I hush him with a finger on my lips and whisper in his ear, “We need to be totally silent now.”

Larry nods. We move slowly, silently up the trail’s switchbacks.

Safely back in my little pup tent, we’re exhausted. Spent. We talk it over. Deflated at the loss of the steelies. Elated from our narrow escape.

Larry grips my shoulder hard: “He was sleeping in one of the pipes.”

And I erupt in laughter at what I’d done. At the power of it. The audacity. Still in the grip of my wave of adrenalin.

Then the shame of it hits. And the meanness of my own spirit.

Larry says what I couldn’t, “Maybe he lost his hearing or shit… even an eye.”

My thrill of getting away with it gives way to the horror of our violent acts.

We’d gone too far, over the line of acceptability. My solution is repression. We never speak of that night again.

I’d known this could happen, yet Larry’s words still shook me, the way my mother’s words shook me when I knew I’d hurt her, and I feared I’d lose her too.

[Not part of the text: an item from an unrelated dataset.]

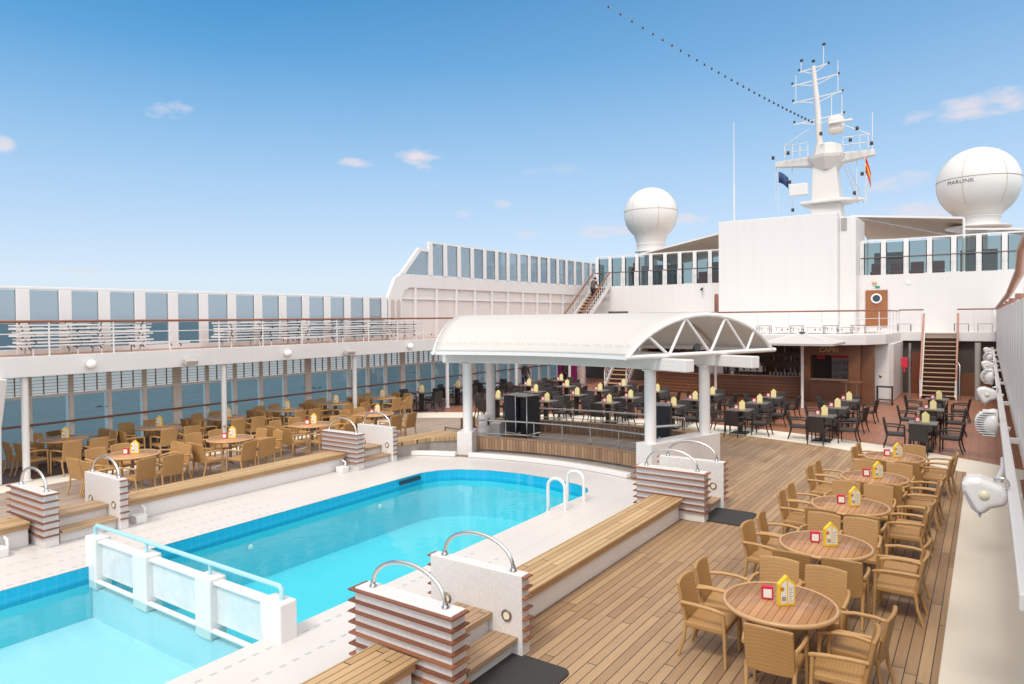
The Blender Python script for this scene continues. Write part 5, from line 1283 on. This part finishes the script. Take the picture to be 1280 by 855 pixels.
for k in range(8): under(MB().box(.221, .309, 6 + 4.2 * k, 6.08 + 4.2 * k, 2.14, 2.20).build('bracket', WHITE2), lb)
LENS = mat('lamp_lens', (.78, .72, .52), .2)
def flood_a(label):
    t = thing('floodlight', label, 'floodlight', group='floodlights on the starboard lamp bar')
    prof = [(-.20, .10), (-.165, .155), (-.06, .165), (.12, .10), (.14, .03), (.14, -.06), (.02, -.10), (-.06, -.18), (-.13, -.12), (-.19, .02)]
    rx = Matrix(((1, 0, 0, 0), (0, 0, 1, 0), (0, 1, 0, 0), (0, 0, 0, 1)))
    MB().prism([(x * .95 - .06, z * .95) for x, z in prof], -.13, .13, rx).build('housing', WHITE2, t, .05, 4)
    MB().lathe([(.001, .012), (.036, .010), (.04, 0)][::-1], n=20, m=Matrix.Translation((-.09, -.131, .02)) @ Matrix.Rotation(R(90), 4, 'X')).build('lens', LENS, t)
    MB().prism([(-.235, .03), (-.225, .045), (-.11, -.165), (-.12, -.175)], -.134, .134, rx).build('seam', mat('seam_grey', (.35, .35, .4), .5), t)
    MB().tube([(.05, 0, .03), (.16, 0, .0)], .035, 8).build('arm', WHITE2, t); MB().tube([(.03 + .05 * math.cos(R(a)), -.02, .11 + .05 * math.sin(R(a))) for a in range(0, 360, 30)], .014, 6, closed=True).build('hinge_ring', STEEL, t)
    return t
def flood_b(label):
    t = thing('finned_floodlight', label, 'floodlight', group='floodlights on the starboard lamp bar')
    m_ = Matrix.Rotation(R(-90), 4, 'Y')
    MB().lathe([(.001, -.02), (.19, -.02), (.20, .03), (.18, .10), (.12, .17), (.05, .2), (.001, .2)], n=24, m=m_, cap=False).build('dome', WHITE2, t)
    f = MB()
    for i in range(11):
        z = -.16 + i * .032; h = math.sqrt(max(.0, .19 ** 2 - z * z)); f.box(-.05 - h * 1.02, .0, -.16, .16, z - .005, z + .005)
    f.build('cooling_fins', WHITE2, t); MB().tube([(.0, 0, -.02), (.16, 0, -.08)], .035, 8).build('arm', WHITE2, t)
    return t
fa, fb2 = None, None
on = ['nearest', 'second', 'third', 'fourth', 'fifth', 'sixth', 'seventh', 'eighth']
for i, (y, dx, dz) in enumerate([(7.15, .03, -.03), (11.7, .12, .0), (15.6, .07, .0), (20.3, .12, .0), (24.3, .10, .0), (29.2, .15, .0), (34, .12, .0)]):
    z = 2.18 + dz; x = .06 + dx * .3
    if i % 2 == 0:
        lab = 'angular white floodlight with round lens, %s along the starboard bar' % on[i]
        if fa is None: fa = flood_a(lab); fa.location = (x, y, z)
        else: dup(fa, (x, y, z), 0, lab)
    else:
        lab = 'domed white floodlight with cooling fins, %s along the starboard bar' % on[i]
        if fb2 is None: fb2 = flood_b(lab); fb2.location = (x, y, z)
        else: dup(fb2, (x, y, z), 0, lab)
nz_ = thing('hose_nozzle', 'white bent tube with a black tip hanging below the lamp bar', 'tube', (.13, 9.3, 2.1))
MB().tube([(.02, 0, .02), (.02, -.02, -.10), (-.03, -.05, -.24)], .03, 8, .04).build('tube', WHITE2, nz_); MB().tube([(-.03, -.05, -.24), (-.045, -.06, -.33)], .03, 8, .008).build('tip', DARKM, nz_)

#==PEOPLE==
def person(label, loc, rz, bend=0., arm=0., coat=(.06, .05, .045), legs=(.012, .012, .014), stride=.12, hair=(.03, .02, .015)):
    """one skinned body in ship's scale (about 1.45 tall), head, hair and clothes as parts"""
    H_ = 1.46; root = thing('person', label, 'person', loc, rz)
    sb_, cb = math.sin(bend), math.cos(bend)
    def tor(h, side=0., f=0.): return Vector((side, f + (h - .76) * sb_, .76 + (h - .76) * cb)) if h > .76 else Vector((side, f, h))
    J = {'pel': (tor(.76), .105), 'waist': (tor(.90), .10), 'chest': (tor(1.10), .125), 'neck': (tor(1.23), .05), 'head0': (tor(1.30), .062), 'head1': (tor(1.38), .075), 'head2': (tor(1.44), .05),
         'shl': (tor(1.17, -.16), .05), 'shr': (tor(1.17, .16), .05), 'ell': (tor(.93, -.20, .05 + arm * .1), .04), 'elr': (tor(.93, .20, .05 + arm * .1), .04),
         'wrl': (tor(.78 + arm * .16, -.21, .10 + arm * .28), .028), 'wrr': (tor(.78 + arm * .16, .21, .10 + arm * .28), .028), 'hal': (tor(.70 + arm * .2, -.21, .12 + arm * .34), .024), 'har': (tor(.70 + arm * .2, .21, .12 + arm * .34), .024),
         'hpl': (Vector((-.085, 0, .70)), .085), 'hpr': (Vector((.085, 0, .70)), .085), 'knl': (Vector((-.09, stride + .04, .40)), .058), 'knr': (Vector((.09, -stride * .3 + .03, .39)), .058),
         'anl': (Vector((-.09, stride, .07)), .038), 'anr': (Vector((.09, -stride, .07)), .038), 'tol': (Vector((-.09, stride + .14, .03)), .032), 'tor': (Vector((.09, -stride + .14, .03)), .032)}
    E_ = [('pel', 'waist'), ('waist', 'chest'), ('chest', 'neck'), ('neck', 'head0'), ('head0', 'head1'), ('head1', 'head2'), ('chest', 'shl'), ('chest', 'shr'), ('shl', 'ell'), ('shr', 'elr'), ('ell', 'wrl'), ('elr', 'wrr'), ('wrl', 'hal'), ('wrr', 'har'),
          ('pel', 'hpl'), ('pel', 'hpr'), ('hpl', 'knl'), ('hpr', 'knr'), ('knl', 'anl'), ('knr', 'anr'), ('anl', 'tol'), ('anr', 'tor')]
    ks_ = list(J); me = bpy.data.meshes.new('body'); me.from_pydata([J[k][0] for k in ks_], [(ks_.index(a), ks_.index(b)) for a, b in E_], [])
    o = bpy.data.objects.new('body', me); COL.objects.link(o); o.parent = root
    o.modifiers.new('skin', 'SKIN'); 
    for k, d in zip(ks_, me.skin_vertices[0].data): r_ = J[k][1]; d.radius = (r_, r_)
    me.skin_vertices[0].data[0].use_root = True
    ss_ = o.modifiers.new('sub', 'SUBSURF'); ss_.levels = 2; ss_.render_levels = 2
    tt = T('person_cloth', .8); MATS.pop('person_cloth')
    tcn = tt.n('ShaderNodeTexCoord'); s2 = tt.n('ShaderNodeSeparateXYZ'); tt.L(tcn.outputs['Object'], s2.inputs[0])
    zz = s2.outputs[2]; cut = .76 + (1.25 - .76) * cb
    c = tt.mix(tt.math('GREATER_THAN', zz, .70), legs, coat); c = tt.mix(tt.math('GREATER_THAN', zz, cut), c, (.45, .27, .2)); tt.col(c); me.materials.append(tt.m)
    hc = tor(1.40, 0, -.015)
    MB().lathe([(.001, .10), (.06, .085), (.088, .03), (.088, -.03), (.06, -.06)][::-1], hc, 12).build('hair', mat('dark_hair', hair, .6), root)
    # jacket shell and shoes
    ja = MB(); ja.tube([tor(.72), tor(.88), tor(1.08), tor(1.19)], .135, 12, .14); ja.build('jacket', mat('jacket', coat, .8, noise=.3, nscale=8), root)
    for s in (-1, 1):
        q = J['anl'][0] if s < 0 else J['anr'][0]; MB().box(q.x - .045, q.x + .045, q.y - .06, q.y + .17, 0, .075).build('shoe', mat('shoe_black', (.015, .015, .015), .5), root, .02)
        h_ = J['hal'][0] if s < 0 else J['har'][0]
        g = MB()
        for j in range(4): g.tube([h_ + Vector((-.02 + .013 * j, 0, 0)), h_ + Vector((-.02 + .013 * j, .03, -.025)), h_ + Vector((-.02 + .013 * j, .03, -.055 + .006 * abs(j - 1.5)))], .007, 5)
        g.tube([h_ + Vector((s * -.025, .01, .01)), h_ + Vector((s * -.045, .03, -.02))], .008, 5)
        g.build('fingers', mat('skin_tone', (.45, .27, .2), .6), root)
    return root
person('person in a dark jacket leaning forward while climbing the upper port stairs', (-19.4, 36.7, UD1 + .02 + (DZ - UD1) * .68), 0, .55, .7, (.085, .06, .05), (.01, .01, .012))
person('person in dark clothes standing behind the upper left glass screen', (-18.0, 39.6, DZ), R(150), .05, 0, (.03, .03, .04), (.015, .015, .02), .03)

person('person in dark clothes standing by the magenta panel beyond the tables', (-18.9, 32.6, 0), R(160), .05, 0, (.02, .02, .03), (.012, .012, .015), .03)
person('person in a dark top standing by the port windows beyond the black tables', (-19.6, 29.6, 0), R(-120), .12, .3, (.03, .03, .035), (.02, .02, .03), .05)
cv_ = thing('security_camera', 'small dark security camera on the deck house wall left of the white block', 'camera', (-13.15, 38.0, 5.2))
MB().tube([(0, -.28, -.02), (0, -.08, .06)], .06, 10).build('lens_barrel', DARKM, cv_); MB().box(-.04, .04, -.1, 0, -.14, .02).build('bracket', WHITE2, cv_)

I’d planned; I’d engineered this adventure to seal my relationship with Larry. To be the bad boy that drew others to him.

 I knew what would happen now—the sinking despair, the gradual recovery, and the knowledge that maybe this would also drive Larry away from me. And I felt myself on the verge of falling into that sense of separation, of aloneness that was my biggest fear.

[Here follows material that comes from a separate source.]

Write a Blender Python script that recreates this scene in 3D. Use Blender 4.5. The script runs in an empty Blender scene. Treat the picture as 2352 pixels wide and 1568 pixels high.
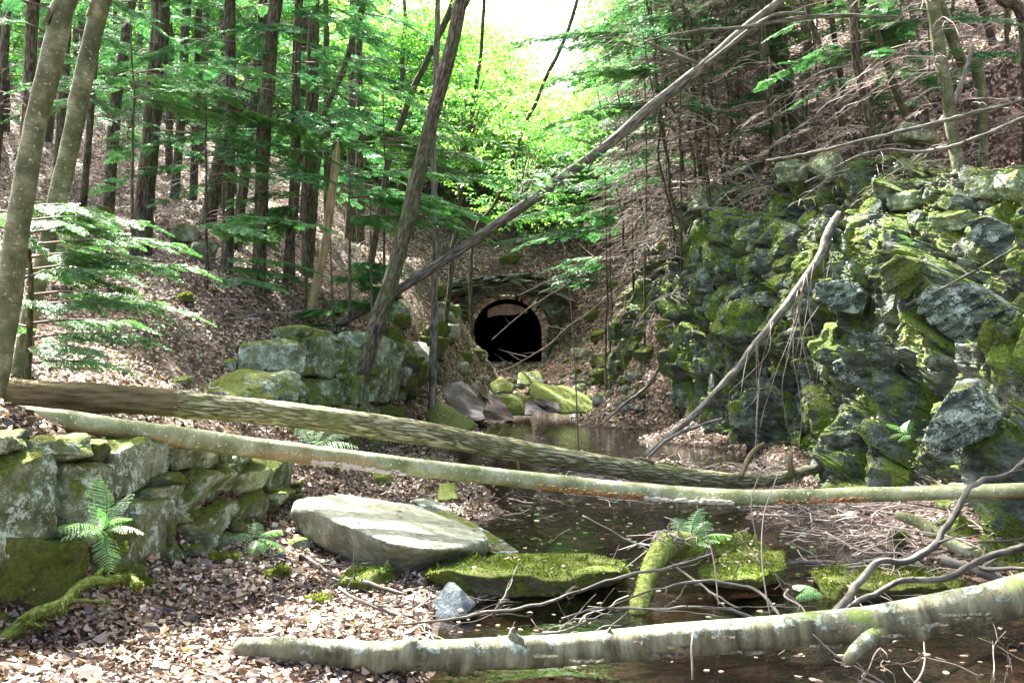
import bpy, bmesh, math, random
import numpy as np
from mathutils import Vector, Matrix, Quaternion
rng = np.random.default_rng(7); random.seed(7)
SC = bpy.context.scene
COL = SC.collection
FP, HC = 2288.0, 1.8          # focal length in 2352-px units, eye height above the water
def P(px, py, d):
    return np.array([(px-1176.0)/FP*d, d, HC+(784.0-py)/FP*d])
# ------------------------------------------------------------ noise
def _h(ix, iy, iz, s):
    n = (ix*374761393 + iy*668265263 + iz*2147483647 + s*974634777) & 0xffffffff
    n = ((n ^ (n >> 13))*1274126177) & 0xffffffff
    n = ((n ^ (n >> 16))*2246822519) & 0xffffffff
    return ((n ^ (n >> 15)) & 0xffff)/65535.0
def vnoise(p, s=0):
    p = np.asarray(p, float); i = np.floor(p).astype(np.int64); f = p-i; f = f*f*(3-2*f)
    r = 0
    for a in (0, 1):
        for b in (0, 1):
            for c in (0, 1):
                w = (f[..., 0] if a else 1-f[..., 0])*(f[..., 1] if b else 1-f[..., 1])*(f[..., 2] if c else 1-f[..., 2])
                r = r + w*_h(i[..., 0]+a, i[..., 1]+b, i[..., 2]+c, s)
    return r*2-1
def fbm(p, o=4, s=0, g=.5):
    r, a = 0, 1.0
    for k in range(o):
        r = r + a*vnoise(np.asarray(p)*(2**k)+17.3*k, s+k); a *= g
    return r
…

Larry and I stayed friends but not close friends. Going forward, I knew I needed to limit my risk-taking or risk the loss of what small community I did have.


  • Great writing.
    Would be even better without the paragraphs of analysis looking back.

    • Ted says:

      Thanks, Ellen! So, I included the ‘looking back’ bits in my somewhat desperate attempt to make sense of myself. I do agree that those bits interrupt the flow of the story. I’d love to hear more of your thoughts on this!

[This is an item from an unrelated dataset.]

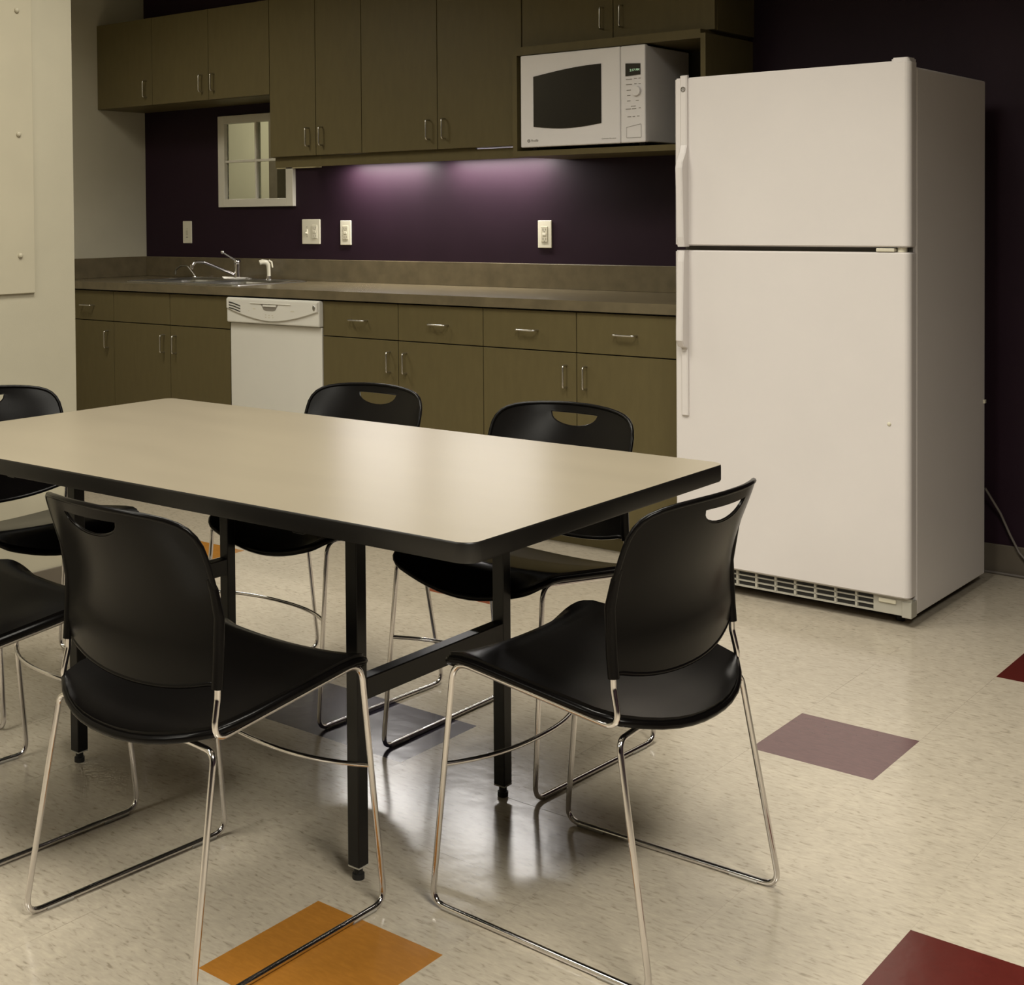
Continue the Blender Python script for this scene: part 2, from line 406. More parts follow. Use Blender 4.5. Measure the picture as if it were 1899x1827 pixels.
# sink
sk = thing('sink', 'double bowl stainless steel sink set into the counter', 'sink', (-4.99, 4.555, .922))
bm = bmesh.new()
def bowl(bm, x0, x1, y0, y1, zt, dep, r):
    rings = []
    for (ins, z, rr) in ((0, zt, r), (.006, zt-.008, r), (.016, zt-dep+.02, r), (.035, zt-dep, r*.8)):
        rings.append([bm.verts.new((p[0], p[1], z)) for p in rrect(x0+ins, x1-ins, y0+ins, y1-ins, rr, 5)])
    for A, B in zip(rings, rings[1:]):
        for k in range(len(A)): bm.faces.new((A[k], A[(k+1) % len(A)], B[(k+1) % len(A)], B[k]))
    bm.faces.new(rings[-1])
    return rings[0]
zt = .0045
def frame_ring(bm, outer, inner_polys, z):
    pts = [Vector(p) for p in outer]; edges = [(k, (k+1) % len(outer)) for k in range(len(outer))]; holes = []
    for ip in inner_polys:
        s = len(pts); pts += [Vector(p) for p in ip]; edges += [(s+k, s+(k+1) % len(ip)) for k in range(len(ip))]; holes.append(ip)
    v, e, f, *_ = delaunay_2d_cdt(pts, edges, [], 0, 1e-6)
    def inside(p, poly):
        c = False; n_ = len(poly)
        for k in range(n_):
            x1_, y1_ = poly[k]; x2_, y2_ = poly[k-1]
            if (y1_ > p[1]) != (y2_ > p[1]) and p[0] < (x2_-x1_)*(p[1]-y1_)/(y2_-y1_)+x1_: c = not c
        return c
    vs = [bm.verts.new((q[0], q[1], z)) for q in v]
    for t in f:
        c = sum((v[k] for k in t), Vector((0, 0)))/len(t)
        if inside(c, outer) and not any(inside(c, h) for h in holes): bm.faces.new([vs[k] for k in t])
ix, iy = -4.99, 4.555
o0 = rrect(SX0-ix, SX1-ix, SY0-iy, SY1-iy, .03)
b1 = rrect(SX0+.035-ix, -5.005-ix, SY0+.03-iy, 4.70-iy, .05, 5); b2 = rrect(-4.975-ix, SX1-.035-ix, SY0+.03-iy, 4.70-iy, .05, 5)
frame_ring(bm, o0, [b1, b2], zt)
bowl(bm, SX0+.035-ix, -5.005-ix, SY0+.03-iy, 4.70-iy, zt, .16, .05)
bowl(bm, -4.975-ix, SX1-.035-ix, SY0+.03-iy, 4.70-iy, zt, .16, .05)
oo = [bm.verts.new((p[0]*1.004, p[1]*1.004, .0005)) for p in o0]; oi = [bm.verts.new((p[0], p[1], zt)) for p in o0]
for k in range(len(oo)): bm.faces.new((oo[k], oo[(k+1) % len(oo)], oi[(k+1) % len(oo)], oi[k]))
bmesh.ops.remove_doubles(bm, verts=bm.verts, dist=1e-5); bmesh.ops.recalc_face_normals(bm, faces=bm.faces)
for f in bm.faces: pass
new_mesh('basin', bm, 'steel', sk, smooth=False)
tube_obj('rim', 'chrome', [(p[0], p[1], zt+.0005) for p in rrect(SX0-ix, SX1-ix, SY0-iy, SY1-iy, .03)], .0022, sk, 6, True)
for cx_ in (-5.17-ix, -4.80-ix):
    bm = bmesh.new(); cyl(bm, (cx_, 4.52-iy, zt-.16), (0, 0, 1), .035, .004, 20); new_mesh('drain', bm, 'chrome', sk, True)

# faucet
fx, fy, fz = -5.040, 4.750, .927
fc = thing('kitchen_faucet', 'chrome single lever faucet standing behind the sink', 'faucet', (fx, fy, fz))
bm = bmesh.new(); prism(bm, rrect(-.10, .10, -.022, .022, .021), 'z', 0, .008); bx(bm, -.096, .096, -.018, .018, .008, .011)
new_mesh('base_plate', bm, 'chrome', fc, False)
bm = bmesh.new(); cyl(bm, (0, 0, .008), (0, 0, 1), .020, .05, 20, .017); cyl(bm, (0, 0, .058), (0, 0, 1), .019, .022, 20, .018); sph(bm, (0, -.002, .084), .019)
new_mesh('body', bm, 'chrome', fc, True)
tube_obj('spout', 'chrome', rpath([(-.01, -.01, .022), (-.035, -.09, .055), (-.06, -.17, .088), (-.078, -.215, .092), (-.081, -.228, .072)], .03, 5), .0075, fc, 10)
bm = bmesh.new(); cyl(bm, (-.082, -.231, .056), (0, 0, 1), .010, .022, 16); new_mesh('aerator', bm, 'chrome', fc, True)
tube_obj('lever', 'chrome', [(0, -.008, .092), (-.022, -.040, .116), (-.036, -.062, .132)], .0045, fc, 8, rs=[.007, .0045, .0045])
bm = bmesh.new(); sph(bm, (-.038, -.066, .136), .0105); new_mesh('lever_knob', bm, 'chrome', fc, True)
# side sprayer
sp = thing('side_sprayer', 'white side sprayer in a chrome holder right of the faucet', 'sprayer', (-4.818, 4.75, .927))
bm = bmesh.new(); cyl(bm, (0, 0, 0), (0, 0, 1), .017, .006, 20); cyl(bm, (0, 0, .006), (0, 0, 1), .014, .014, 20, .012); new_mesh('holder', bm, 'chrome', sp, True)
bm = bmesh.new()
tube(bm, [(0, 0, .018), (0, -.001, .05), (-.001, -.003, .075), (-.006, -.012, .088), (-.016, -.028, .090), (-.024, -.04, .086)], .01, 12, rs=[.0095, .0095, .011, .013, .013, .012])
new_mesh('spray_head', bm, 'ivory', sp, True)
bm = bmesh.new(); tube(bm, [(-.004, .006, .096), (.012, .008, .088), (.020, .006, .062)], .004, 8, rs=[.005, .005, .0035]); new_mesh('trigger', bm, 'ivory', sp, True)
# small bent spout left of the faucet
bsp = thing('filter_spout', 'thin bent spout at the left rear corner of the sink', 'spout', (-5.44, 4.80, .922))
tube_obj('curved_tube', 'steel', rpath([(.02, 0, .0015), (.02, 0, .014), (-.03, -.005, .062), (-.075, -.01, .062), (-.115, -.012, .042), (-.118, -.012, .016)], .02, 5), .0045, bsp, 8)
bm = bmesh.new(); cyl(bm, (.02, 0, .001), (0, 0, 1), .013, .008, 16, .011); new_mesh('collar', bm, 'chrome', bsp, True)

# dishwasher
dw = thing('dishwasher', 'white built-in dishwasher between the base cabinets', 'dishwasher', (-4.2755, 4.25, 0))
hw = .2855
box('tub', 'darkslot', -hw+.004, hw-.004, .03, .60, .10, .880, dw)
box('door_panel', 'dwwhite', -hw+.003, hw-.003, -.002, .03, .125, .763, dw, bev=.003)
box('kick_plate', 'darkslot', -hw+.004, hw-.004, .07, .08, .002, .118, dw)
bm = bmesh.new(); bx(bm, -hw, hw, -.022, .03, .766, .878, .006, 3); cp = new_mesh('control_panel', bm, 'dwwhite', dw)
# raised smile-shaped face
def smile(x): return .778+.052*(abs(x)/hw)**1.7
poly = [(-hw+.004, .872), (-hw+.004, smile(hw))]+[(x/20*hw*.985, smile(x/20*hw)) for x in range(-19, 20)]+[(hw-.004, smile(hw)), (hw-.004, .872)]
bm = bmesh.new(); prism(bm, poly[::-1], 'y', -.029, -.018)
bmesh.ops.bevel(bm, geom=[e for e in bm.edges if all(abs(v.co.y+.029) < 1e-5 for v in e.verts)], offset=.003, segments=2, affect='EDGES')
face = new_mesh('control_face', bm, 'dwwhite', cp)
for k in range(3):
    tube_obj('vent_slot', 'darkslot', [(-.262, -.0295, .857-.0125*k), (-.235, -.0295, .853-.0125*k), (-.190, -.0295, .842-.0125*k)], .0022, cp, 6)
bm = bmesh.new(); prism(bm, [(-.058, .853), (.048, .853), (.03, .829), (.018, .826), (-.026, .826), (-.04, .829)][::-1], 'y', -.0300, -.026); new_mesh('latch_recess', bm, 'greyslot', cp)
bm = bmesh.new(); bx(bm, -.045, .038, -.033, -.028, .843, .852, .002); new_mesh('latch', bm, 'dwwhite', cp)
bm = bmesh.new(); bx(bm, -.125, .125, -.0325, -.028, .855, .858, .001); new_mesh('latch_lip', bm, 'dwwhite', cp)
bm = bmesh.new(); sph(bm, (.262, -.028, .848), .010, .85, .5, 1.35); new_mesh('button', bm, 'steel', cp, True)
bm = bmesh.new()
for (x, z, w_) in ((-.10, .832, .016), (.135, .828, .022), (-.135, .822, .006), (-.028, .808, .008), (-.008, .806, .008), (.012, .806, .008), (-.028, .797, .008), (-.008, .796, .008), (.016, .797, .006)):
    bx(bm, x-w_/2, x+w_/2, -.0293, -.0285, z-.0016, z+.0016)
new_mesh('markings', bm, M['ivoryd'], cp)['kind'] = 'stuff'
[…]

  • Marianne Shapiro says:

    Dear Ted, Riveting story, well done with good detail. I can feel the pounding hearts. The scramble, the dare, the desire to find a way to both be empowered and to belong are palpable. Thank you , Mariann

    • Ted says:

      Thank you so much, Marianne, I really appreciate your insights. As you know, I’m on a journey to discover the why.